───── GIVEN DATA ─────

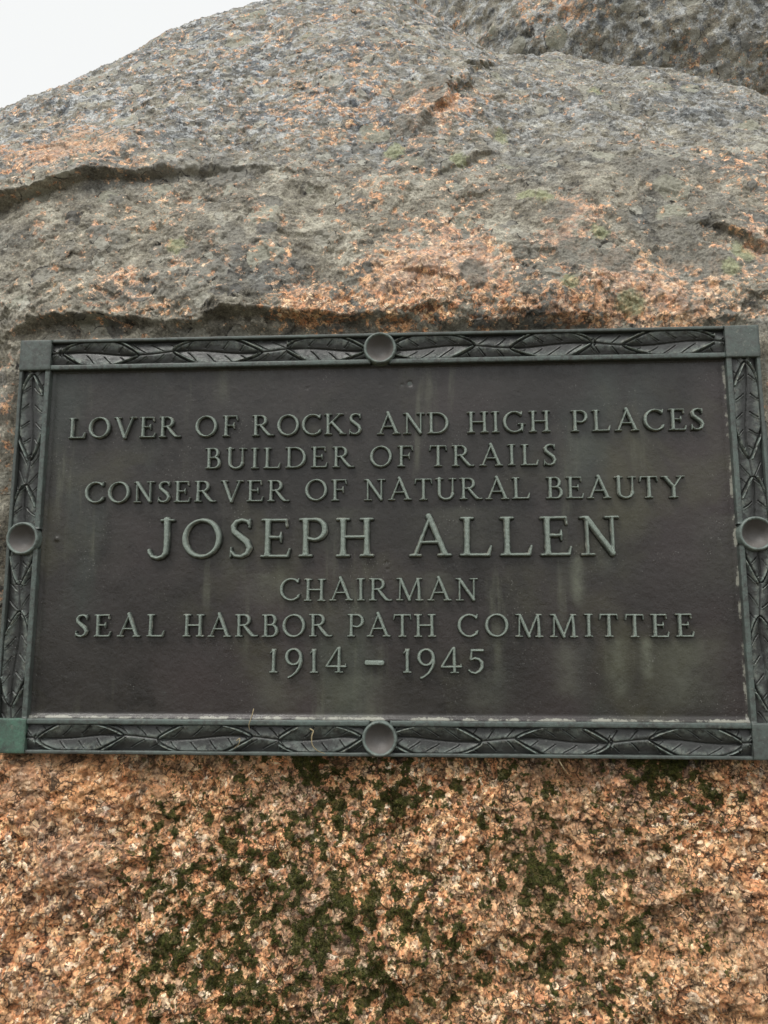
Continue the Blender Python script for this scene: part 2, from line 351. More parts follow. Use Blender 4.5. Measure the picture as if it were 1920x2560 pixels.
# where pink stone shows: all of the lower face, and patches higher up
zfb = -.2+sstep(.38, .45, np.abs(x))*(.14+.20*fbm(P, 7, 4, .6, 95)); fresh = sstep(zfb+.02, zfb-.02, z)*1.15
for c, r, a in (((-.445, .545), .07, .8), ((-.471, .515), .05, .8), ((-.31, .50), .05, .4), ((-.36, .50), .06, .5), ((.069, .62), .05, .85), ((.05, .57), .035, .7), ((.107, .303), .03, .75), ((.063, .287), .03, .8), ((.12, .29), .03, .6), ((.085, .30), .03, .7),
                ((.215, .396), .022, .85), ((.224, .366), .03, .95), ((.20, .335), .03, .8), ((-.074, .246), .03, .9), ((-.10, .25), .03, .8), ((-.04, .247), .03, .8), ((.0, .25), .03, .7), ((.125, .238), .035, .8), ((.21, .256), .05, .8), ((.271, .254), .05, .8),
                ((.316, .274), .04, .6), ((.41, .345), .04, .85), ((.378, .25), .04, .6), ((-.291, .292), .03, .55), ((-.25, .27), .05, .35), ((-.141, .321), .03, .4), ((.042, .34), .045, .65), ((.024, .27), .05, .75), ((.06, .26), .05, .7), ((-.01, .30), .03, .5), ((-.305, .24), .05, .4),
                ((-.02, .62), .10, .35), ((-.15, .60), .10, .3), ((.12, .46), .05, .45), ((-.02, .42), .06, .45), ((.44, .44), .07, .5), ((-.40, -.05), .06, .5), ((-.40, .12), .05, .3), ((.4, .0), .1, .6), ((.1, .36), .05, .45), ((.27, .21), .1, .4), ((-.25, .40), .05, .25)):
    fresh = fresh+.52*a*blob(x, z, c, r)
fresh = fresh+.13*sstep(.45, .65, z)*sstep(.25, -.05, x)
dr = np.zeros(len(x)); dg = np.zeros(len(x))
wob = .25*fbm(P, 45, 2, .5, 51)
for c, r in (((.156, .313), .014), ((.060, .672), .016), ((.021, .575), .013), ((.05, .575), .012), ((-.215, .33), .012), ((.249, .299), .018), ((.098, .286), .014), ((.10, .277), .012), ((.21, .31), .02), ((.33, .35), .022), ((.36, .30), .018), ((.20, .375), .016), ((.14, .43), .013), ((.02, .65), .014), ((.06, .63), .012), ((.30, .47), .02), ((-.17, .35), .012), ((.32, .31), .014), ((.345, .305), .012)):
    dr = np.maximum(dr, 1-np.hypot(x-c[0], (z-c[1])/(1 if c[1] < .45 else 1.35))/r*.5+wob*.35)
for c, r in (((.166, .41), .012), ((.186, .405), .012), ((.26, .243), .016), ((.197, .262), .011), ((.39, .315), .014), ((.372, .29), .012), ((-.233, .337), .012), ((.01, .52), .014), ((.30, .69), .012), ((.09, .50), .012), ((.15, .56), .013), ((.24, .34), .012)):
    dg = np.maximum(dg, .8-np.hypot(x-c[0], (z-c[1])/(1 if c[1] < .45 else 1.3))/r*.4+wob*.4)
# moss in the broken lower face and under the bronze, thickened there to deepen the contact shadow
mz = np.zeros(len(x))
for c, r, a in (((-.10, -.33), .10, .9), ((-.17, -.29), .05, .9), ((-.20, -.40), .08, .8), ((-.09, -.26), .05, .8), ((-.01, -.24), .04, 1.), ((-.05, -.30), .05, .9), ((.0, -.36), .06, .7), ((-.10, -.42), .08, .9), ((.14, -.30), .04, .6), ((.21, -.34), .05, .65), ((.17, -.37), .06, .65),
                ((.30, -.235), .045, .95), ((.24, -.235), .04, .7), ((.13, -.235), .05, .6), ((.30, -.36), .04, .45), ((.22, -.43), .05, .45), ((.0, -.225), .22, .45), ((-.07, -.225), .05, .7), ((.08, -.40), .08, .4)):
    mz += a*blob(x, z, c, r)
mz = np.minimum(mz, 1.05)*sstep(-.205, -.215, z)
mn = fbm(P, 88, 5, .68, 71)*1.1+.55*fbm(P, 24, 3, .5, 72)
moss = np.clip(.42+1.25*(mn-.80+.74*mz), 0, 1)*sstep(.05, .3, mz)
Q[:, 1] -= .0012*sstep(.5, .75, moss)
V = Q.copy(); V[:, 2] += ZC
rock = part('boulder', V-np.array([0, .9, 0]), gridf(nr, nc), M_ROCK, attrs=dict(fresh=np.clip(fresh, 0, 1.2), dark_rosette=dr, green_rosette=dg, moss=moss, mossy=mz, shade_stain=.9*sstep(-.236, -.212, z)*sstep(-.2, -.205, z)*sstep(.42, .38, np.abs(x))*np.clip(.75+1.6*fbm(P, 38, 3, .6, 91), 0, 1)+lowf*.62*np.clip(blob(x, z, (.20, -.40), .14)+.8*blob(x, z, (.02, -.40), .10)+.5*blob(x, z, (.28, -.30), .09), 0, 1)*sstep(-.05, .30, fbm(P, 30, 5, .65, 97)+.35*fbm(P, 9, 2, .5, 98)), old=np.minimum(1, upper+sstep(.2, .4, np.abs(x))*sstep(-.2, -.1, z)), pale=np.clip(sstep(.40, .62, z)*(.65+.35*sstep(.3, -.3, x)), 0, 1)), loc=(0, .9, 0))  # pale: painted haze on the crown; strip under plaque: painted contact shadow
tag(rock, 'large pink granite boulder with grey lichen that carries the bronze plaque', 'boulder')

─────

▸ **EXERCISE DESCRIPTION**: All the material shown above is to be copied exactly, with no pictures carried over.

▸ **RESPONSE TO THE TASK**:
Continue the Blender Python script for this scene: part 2, from line 351. More parts follow. Use Blender 4.5. Measure the picture as if it were 1920x2560 pixels.
# where pink stone shows: all of the lower face, and patches higher up
zfb = -.2+sstep(.38, .45, np.abs(x))*(.14+.20*fbm(P, 7, 4, .6, 95)); fresh = sstep(zfb+.02, zfb-.02, z)*1.15
for c, r, a in (((-.445, .545), .07, .8), ((-.471, .515), .05, .8), ((-.31, .50), .05, .4), ((-.36, .50), .06, .5), ((.069, .62), .05, .85), ((.05, .57), .035, .7), ((.107, .303), .03, .75), ((.063, .287), .03, .8), ((.12, .29), .03, .6), ((.085, .30), .03, .7),
                ((.215, .396), .022, .85), ((.224, .366), .03, .95), ((.20, .335), .03, .8), ((-.074, .246), .03, .9), ((-.10, .25), .03, .8), ((-.04, .247), .03, .8), ((.0, .25), .03, .7), ((.125, .238), .035, .8), ((.21, .256), .05, .8), ((.271, .254), .05, .8),
                ((.316, .274), .04, .6), ((.41, .345), .04, .85), ((.378, .25), .04, .6), ((-.291, .292), .03, .55), ((-.25, .27), .05, .35), ((-.141, .321), .03, .4), ((.042, .34), .045, .65), ((.024, .27), .05, .75), ((.06, .26), .05, .7), ((-.01, .30), .03, .5), ((-.305, .24), .05, .4),
                ((-.02, .62), .10, .35), ((-.15, .60), .10, .3), ((.12, .46), .05, .45), ((-.02, .42), .06, .45), ((.44, .44), .07, .5), ((-.40, -.05), .06, .5), ((-.40, .12), .05, .3), ((.4, .0), .1, .6), ((.1, .36), .05, .45), ((.27, .21), .1, .4), ((-.25, .40), .05, .25)):
    fresh = fresh+.52*a*blob(x, z, c, r)
fresh = fresh+.13*sstep(.45, .65, z)*sstep(.25, -.05, x)
dr = np.zeros(len(x)); dg = np.zeros(len(x))
wob = .25*fbm(P, 45, 2, .5, 51)
for c, r in (((.156, .313), .014), ((.060, .672), .016), ((.021, .575), .013), ((.05, .575), .012), ((-.215, .33), .012), ((.249, .299), .018), ((.098, .286), .014), ((.10, .277), .012), ((.21, .31), .02), ((.33, .35), .022), ((.36, .30), .018), ((.20, .375), .016), ((.14, .43), .013), ((.02, .65), .014), ((.06, .63), .012), ((.30, .47), .02), ((-.17, .35), .012), ((.32, .31), .014), ((.345, .305), .012)):
    dr = np.maximum(dr, 1-np.hypot(x-c[0], (z-c[1])/(1 if c[1] < .45 else 1.35))/r*.5+wob*.35)
for c, r in (((.166, .41), .012), ((.186, .405), .012), ((.26, .243), .016), ((.197, .262), .011), ((.39, .315), .014), ((.372, .29), .012), ((-.233, .337), .012), ((.01, .52), .014), ((.30, .69), .012), ((.09, .50), .012), ((.15, .56), .013), ((.24, .34), .012)):
    dg = np.maximum(dg, .8-np.hypot(x-c[0], (z-c[1])/(1 if c[1] < .45 else 1.3))/r*.4+wob*.4)
# moss in the broken lower face and under the bronze, thickened there to deepen the contact shadow
mz = np.zeros(len(x))
for c, r, a in (((-.10, -.33), .10, .9), ((-.17, -.29), .05, .9), ((-.20, -.40), .08, .8), ((-.09, -.26), .05, .8), ((-.01, -.24), .04, 1.), ((-.05, -.30), .05, .9), ((.0, -.36), .06, .7), ((-.10, -.42), .08, .9), ((.14, -.30), .04, .6), ((.21, -.34), .05, .65), ((.17, -.37), .06, .65),
                ((.30, -.235), .045, .95), ((.24, -.235), .04, .7), ((.13, -.235), .05, .6), ((.30, -.36), .04, .45), ((.22, -.43), .05, .45), ((.0, -.225), .22, .45), ((-.07, -.225), .05, .7), ((.08, -.40), .08, .4)):
    mz += a*blob(x, z, c, r)
mz = np.minimum(mz, 1.05)*sstep(-.205, -.215, z)
mn = fbm(P, 88, 5, .68, 71)*1.1+.55*fbm(P, 24, 3, .5, 72)
moss = np.clip(.42+1.25*(mn-.80+.74*mz), 0, 1)*sstep(.05, .3, mz)
Q[:, 1] -= .0012*sstep(.5, .75, moss)
V = Q.copy(); V[:, 2] += ZC
rock = part('boulder', V-np.array([0, .9, 0]), gridf(nr, nc), M_ROCK, attrs=dict(fresh=np.clip(fresh, 0, 1.2), dark_rosette=dr, green_rosette=dg, moss=moss, mossy=mz, shade_stain=.9*sstep(-.236, -.212, z)*sstep(-.2, -.205, z)*sstep(.42, .38, np.abs(x))*np.clip(.75+1.6*fbm(P, 38, 3, .6, 91), 0, 1)+lowf*.62*np.clip(blob(x, z, (.20, -.40), .14)+.8*blob(x, z, (.02, -.40), .10)+.5*blob(x, z, (.28, -.30), .09), 0, 1)*sstep(-.05, .30, fbm(P, 30, 5, .65, 97)+.35*fbm(P, 9, 2, .5, 98)), old=np.minimum(1, upper+sstep(.2, .4, np.abs(x))*sstep(-.2, -.1, z)), pale=np.clip(sstep(.40, .62, z)*(.65+.35*sstep(.3, -.3, x)), 0, 1)), loc=(0, .9, 0))  # pale: painted haze on the crown; strip under plaque: painted contact shadow
tag(rock, 'large pink granite boulder with grey lichen that carries the bronze plaque', 'boulder')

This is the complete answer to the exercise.